Das Fernsehen hat sich zum «Leit- und Leid-Medium» des Freizeitverhaltens entwickelt. «So werden durch das TV sämtliche Aktivitäten der Menschen nach Feierabend strukturiert und festgelegt», erklärte der Hamburger Forscher Horst Opaschowski in einem Gespräch mit der deutschen Presseagentur dpa. Zeitweilig hätten Generationen von Fernsehzuschauern gar eine Art Beamtenverhältnis zu bestimmten Sendungen entwickelt, etwa zur ARD- «Tagesschau», zum ZDF-«Sportstudio» oder zu SAT.1-«ran». «Andererseits hat die Gewöhnung an diesen TV-Konsum dazu geführt, dass eine Lebenskunst verkümmert: Die Menschen verlernen, sich mit sich selbst zu beschäftigen.»

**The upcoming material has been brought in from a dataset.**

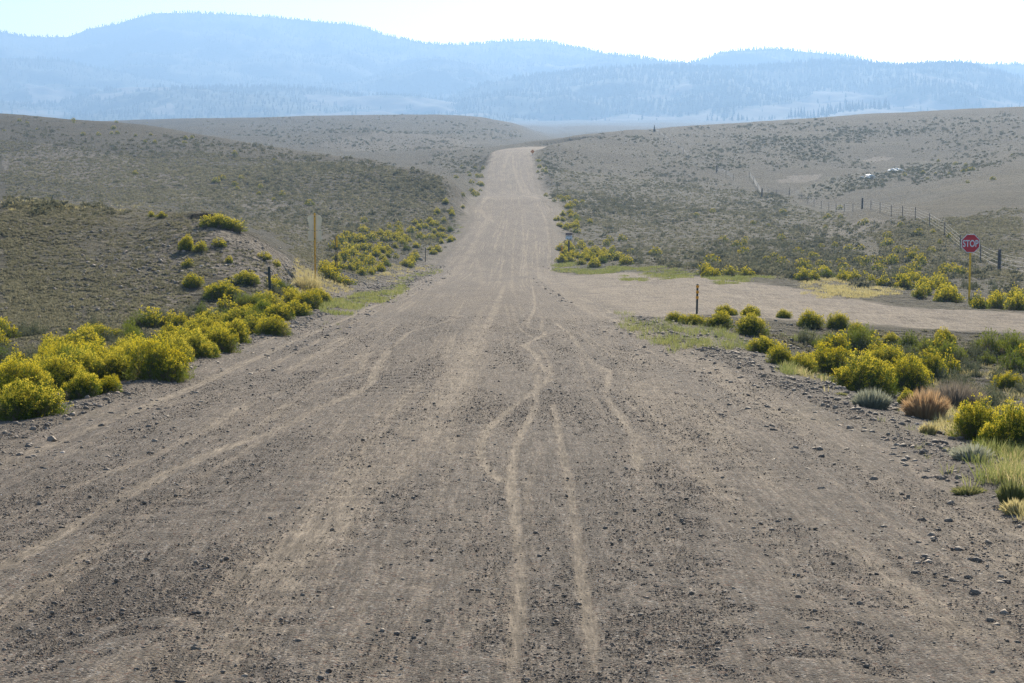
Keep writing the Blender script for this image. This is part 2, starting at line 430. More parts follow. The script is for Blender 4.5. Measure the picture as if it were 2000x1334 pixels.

Die Sogwirkung des Fernsehens hat dem Wissenschaftler zufolge dazu geführt, dass viele Menschen ohne dieses Medium Entzugserscheinungen bekommen. Das TV verdränge Konflikte und könne auch zu einer Sprachlosigkeit der Menschen führen. «Es gibt Untersuchungen, die nachweisen, dass wichtige Dinge nicht mehr wie früher am Feierabend besprochen werden», meinte Opaschowski.
Mit dem erfolgreichen Einzug der TV-Geräte in alle Haushalte sei auch der «Zeitwohlstand» verloren gegangen, meinte Opaschowski. «Früher gab es ja den Grundsatz: eine Sache zu einer Zeit. Daraus ist heute die Devise geworden: mehr tun in gleicher Zeit.» Ebenso wie das Fernsehen zum «Zeitfüller» geworden sei, habe es sich auch zum «Zeitkiller» entwickelt. «Während der Fernseher läuft, schauen immer weniger Menschen hin und machen nebenbei andere Sachen. Das Gerät ist eingeschaltet, aber die innere Abschaltquote wird immer grösser.»